== Your goal ==
Output every line below without omitting or altering anything.

== Given data ==
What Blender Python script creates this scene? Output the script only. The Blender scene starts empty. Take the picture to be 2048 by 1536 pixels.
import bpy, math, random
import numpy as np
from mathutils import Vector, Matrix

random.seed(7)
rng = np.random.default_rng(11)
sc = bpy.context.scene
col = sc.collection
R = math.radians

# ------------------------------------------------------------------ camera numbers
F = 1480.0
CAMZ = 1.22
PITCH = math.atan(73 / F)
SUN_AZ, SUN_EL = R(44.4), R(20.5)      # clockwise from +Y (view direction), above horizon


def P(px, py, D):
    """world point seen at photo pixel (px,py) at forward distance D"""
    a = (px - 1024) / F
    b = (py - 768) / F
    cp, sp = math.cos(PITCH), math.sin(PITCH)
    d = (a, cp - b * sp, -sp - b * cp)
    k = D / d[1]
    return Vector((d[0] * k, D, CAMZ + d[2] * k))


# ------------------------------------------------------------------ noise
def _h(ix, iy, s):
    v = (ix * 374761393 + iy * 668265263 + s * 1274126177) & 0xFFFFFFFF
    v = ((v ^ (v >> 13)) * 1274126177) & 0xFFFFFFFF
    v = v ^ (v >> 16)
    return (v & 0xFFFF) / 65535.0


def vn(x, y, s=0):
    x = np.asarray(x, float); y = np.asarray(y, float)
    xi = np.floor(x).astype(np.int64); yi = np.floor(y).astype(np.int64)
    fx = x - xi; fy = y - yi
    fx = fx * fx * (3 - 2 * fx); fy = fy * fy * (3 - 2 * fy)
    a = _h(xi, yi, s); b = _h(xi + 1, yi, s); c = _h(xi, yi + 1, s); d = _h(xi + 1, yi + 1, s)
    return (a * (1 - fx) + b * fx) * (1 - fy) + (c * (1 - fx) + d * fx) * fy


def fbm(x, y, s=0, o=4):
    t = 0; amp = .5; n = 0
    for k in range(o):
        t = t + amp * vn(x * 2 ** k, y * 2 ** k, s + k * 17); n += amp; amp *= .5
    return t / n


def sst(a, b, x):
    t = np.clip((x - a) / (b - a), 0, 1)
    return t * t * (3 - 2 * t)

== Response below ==
What Blender Python script creates this scene? Output the script only. The Blender scene starts empty. Take the picture to be 2048 by 1536 pixels.
import bpy, math, random
import numpy as np
from mathutils import Vector, Matrix

random.seed(7)
rng = np.random.default_rng(11)
sc = bpy.context.scene
col = sc.collection
R = math.radians

# ------------------------------------------------------------------ camera numbers
F = 1480.0
CAMZ = 1.22
PITCH = math.atan(73 / F)
SUN_AZ, SUN_EL = R(44.4), R(20.5)      # clockwise from +Y (view direction), above horizon


def P(px, py, D):
    """world point seen at photo pixel (px,py) at forward distance D"""
    a = (px - 1024) / F
    b = (py - 768) / F
    cp, sp = math.cos(PITCH), math.sin(PITCH)
    d = (a, cp - b * sp, -sp - b * cp)
    k = D / d[1]
    return Vector((d[0] * k, D, CAMZ + d[2] * k))


# ------------------------------------------------------------------ noise
def _h(ix, iy, s):
    v = (ix * 374761393 + iy * 668265263 + s * 1274126177) & 0xFFFFFFFF
    v = ((v ^ (v >> 13)) * 1274126177) & 0xFFFFFFFF
    v = v ^ (v >> 16)
    return (v & 0xFFFF) / 65535.0


def vn(x, y, s=0):
    x = np.asarray(x, float); y = np.asarray(y, float)
    xi = np.floor(x).astype(np.int64); yi = np.floor(y).astype(np.int64)
    fx = x - xi; fy = y - yi
    fx = fx * fx * (3 - 2 * fx); fy = fy * fy * (3 - 2 * fy)
    a = _h(xi, yi, s); b = _h(xi + 1, yi, s); c = _h(xi, yi + 1, s); d = _h(xi + 1, yi + 1, s)
    return (a * (1 - fx) + b * fx) * (1 - fy) + (c * (1 - fx) + d * fx) * fy


def fbm(x, y, s=0, o=4):
    t = 0; amp = .5; n = 0
    for k in range(o):
        t = t + amp * vn(x * 2 ** k, y * 2 ** k, s + k * 17); n += amp; amp *= .5
    return t / n


def sst(a, b, x):
    t = np.clip((x - a) / (b - a), 0, 1)
    return t * t * (3 - 2 * t)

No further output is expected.